## START INFORMATION SHOWN

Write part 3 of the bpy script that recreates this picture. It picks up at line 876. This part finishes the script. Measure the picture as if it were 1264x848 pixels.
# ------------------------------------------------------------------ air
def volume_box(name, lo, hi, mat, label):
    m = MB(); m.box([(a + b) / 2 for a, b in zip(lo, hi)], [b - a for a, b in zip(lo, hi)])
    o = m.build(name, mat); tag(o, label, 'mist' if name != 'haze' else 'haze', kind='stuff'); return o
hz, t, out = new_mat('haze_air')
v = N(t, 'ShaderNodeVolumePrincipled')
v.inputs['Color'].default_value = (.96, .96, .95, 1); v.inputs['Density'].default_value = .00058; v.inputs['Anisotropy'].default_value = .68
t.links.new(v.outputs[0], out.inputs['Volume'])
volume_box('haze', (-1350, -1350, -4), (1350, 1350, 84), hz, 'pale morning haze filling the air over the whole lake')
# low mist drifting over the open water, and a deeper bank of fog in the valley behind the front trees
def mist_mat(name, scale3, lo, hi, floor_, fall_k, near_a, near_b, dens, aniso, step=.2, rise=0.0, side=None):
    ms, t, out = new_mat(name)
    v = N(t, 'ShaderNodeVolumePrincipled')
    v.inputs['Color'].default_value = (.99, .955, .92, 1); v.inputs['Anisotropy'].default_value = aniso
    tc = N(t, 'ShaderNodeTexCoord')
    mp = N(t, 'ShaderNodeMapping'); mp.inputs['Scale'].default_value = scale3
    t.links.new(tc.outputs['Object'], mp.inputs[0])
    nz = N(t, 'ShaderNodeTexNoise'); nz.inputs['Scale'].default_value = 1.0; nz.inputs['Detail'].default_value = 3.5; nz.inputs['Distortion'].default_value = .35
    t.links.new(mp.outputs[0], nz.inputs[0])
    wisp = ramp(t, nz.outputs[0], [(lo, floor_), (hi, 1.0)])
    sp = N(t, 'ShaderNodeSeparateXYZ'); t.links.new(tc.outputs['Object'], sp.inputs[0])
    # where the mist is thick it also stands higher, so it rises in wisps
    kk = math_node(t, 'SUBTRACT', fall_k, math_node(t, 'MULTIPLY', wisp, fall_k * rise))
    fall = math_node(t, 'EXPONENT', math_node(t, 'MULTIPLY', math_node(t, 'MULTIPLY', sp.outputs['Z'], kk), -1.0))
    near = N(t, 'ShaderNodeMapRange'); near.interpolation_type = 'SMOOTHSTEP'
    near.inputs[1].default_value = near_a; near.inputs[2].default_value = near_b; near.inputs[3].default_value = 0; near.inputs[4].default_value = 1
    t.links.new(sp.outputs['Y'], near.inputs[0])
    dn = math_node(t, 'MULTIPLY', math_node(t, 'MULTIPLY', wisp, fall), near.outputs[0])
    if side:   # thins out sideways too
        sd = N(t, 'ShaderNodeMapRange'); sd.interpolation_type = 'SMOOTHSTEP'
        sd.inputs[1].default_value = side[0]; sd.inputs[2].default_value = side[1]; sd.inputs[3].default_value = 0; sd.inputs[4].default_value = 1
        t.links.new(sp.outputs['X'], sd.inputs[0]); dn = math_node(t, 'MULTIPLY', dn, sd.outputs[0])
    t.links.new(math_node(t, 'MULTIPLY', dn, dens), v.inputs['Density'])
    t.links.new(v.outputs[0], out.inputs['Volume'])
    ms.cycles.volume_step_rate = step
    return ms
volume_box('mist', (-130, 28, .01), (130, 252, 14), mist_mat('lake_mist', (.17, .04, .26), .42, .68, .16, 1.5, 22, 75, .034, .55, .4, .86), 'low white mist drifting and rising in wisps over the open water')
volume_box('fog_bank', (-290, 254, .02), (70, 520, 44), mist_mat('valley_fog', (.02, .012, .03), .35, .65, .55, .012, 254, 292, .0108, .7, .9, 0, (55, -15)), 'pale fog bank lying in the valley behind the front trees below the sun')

## END INFORMATION SHOWN

> **WHAT NEEDS TO BE DONE**
All of the data shown above must be copied exactly.

> **WRITTEN ANSWER**
Write part 3 of the bpy script that recreates this picture. It picks up at line 876. This part finishes the script. Measure the picture as if it were 1264x848 pixels.
# ------------------------------------------------------------------ air
def volume_box(name, lo, hi, mat, label):
    m = MB(); m.box([(a + b) / 2 for a, b in zip(lo, hi)], [b - a for a, b in zip(lo, hi)])
    o = m.build(name, mat); tag(o, label, 'mist' if name != 'haze' else 'haze', kind='stuff'); return o
hz, t, out = new_mat('haze_air')
v = N(t, 'ShaderNodeVolumePrincipled')
v.inputs['Color'].default_value = (.96, .96, .95, 1); v.inputs['Density'].default_value = .00058; v.inputs['Anisotropy'].default_value = .68
t.links.new(v.outputs[0], out.inputs['Volume'])
volume_box('haze', (-1350, -1350, -4), (1350, 1350, 84), hz, 'pale morning haze filling the air over the whole lake')
# low mist drifting over the open water, and a deeper bank of fog in the valley behind the front trees
def mist_mat(name, scale3, lo, hi, floor_, fall_k, near_a, near_b, dens, aniso, step=.2, rise=0.0, side=None):
    ms, t, out = new_mat(name)
    v = N(t, 'ShaderNodeVolumePrincipled')
    v.inputs['Color'].default_value = (.99, .955, .92, 1); v.inputs['Anisotropy'].default_value = aniso
    tc = N(t, 'ShaderNodeTexCoord')
    mp = N(t, 'ShaderNodeMapping'); mp.inputs['Scale'].default_value = scale3
    t.links.new(tc.outputs['Object'], mp.inputs[0])
    nz = N(t, 'ShaderNodeTexNoise'); nz.inputs['Scale'].default_value = 1.0; nz.inputs['Detail'].default_value = 3.5; nz.inputs['Distortion'].default_value = .35
    t.links.new(mp.outputs[0], nz.inputs[0])
    wisp = ramp(t, nz.outputs[0], [(lo, floor_), (hi, 1.0)])
    sp = N(t, 'ShaderNodeSeparateXYZ'); t.links.new(tc.outputs['Object'], sp.inputs[0])
    # where the mist is thick it also stands higher, so it rises in wisps
    kk = math_node(t, 'SUBTRACT', fall_k, math_node(t, 'MULTIPLY', wisp, fall_k * rise))
    fall = math_node(t, 'EXPONENT', math_node(t, 'MULTIPLY', math_node(t, 'MULTIPLY', sp.outputs['Z'], kk), -1.0))
    near = N(t, 'ShaderNodeMapRange'); near.interpolation_type = 'SMOOTHSTEP'
    near.inputs[1].default_value = near_a; near.inputs[2].default_value = near_b; near.inputs[3].default_value = 0; near.inputs[4].default_value = 1
    t.links.new(sp.outputs['Y'], near.inputs[0])
    dn = math_node(t, 'MULTIPLY', math_node(t, 'MULTIPLY', wisp, fall), near.outputs[0])
    if side:   # thins out sideways too
        sd = N(t, 'ShaderNodeMapRange'); sd.interpolation_type = 'SMOOTHSTEP'
        sd.inputs[1].default_value = side[0]; sd.inputs[2].default_value = side[1]; sd.inputs[3].default_value = 0; sd.inputs[4].default_value = 1
        t.links.new(sp.outputs['X'], sd.inputs[0]); dn = math_node(t, 'MULTIPLY', dn, sd.outputs[0])
    t.links.new(math_node(t, 'MULTIPLY', dn, dens), v.inputs['Density'])
    t.links.new(v.outputs[0], out.inputs['Volume'])
    ms.cycles.volume_step_rate = step
    return ms
volume_box('mist', (-130, 28, .01), (130, 252, 14), mist_mat('lake_mist', (.17, .04, .26), .42, .68, .16, 1.5, 22, 75, .034, .55, .4, .86), 'low white mist drifting and rising in wisps over the open water')
volume_box('fog_bank', (-290, 254, .02), (70, 520, 44), mist_mat('valley_fog', (.02, .012, .03), .35, .65, .55, .012, 254, 292, .0108, .7, .9, 0, (55, -15)), 'pale fog bank lying in the valley behind the front trees below the sun')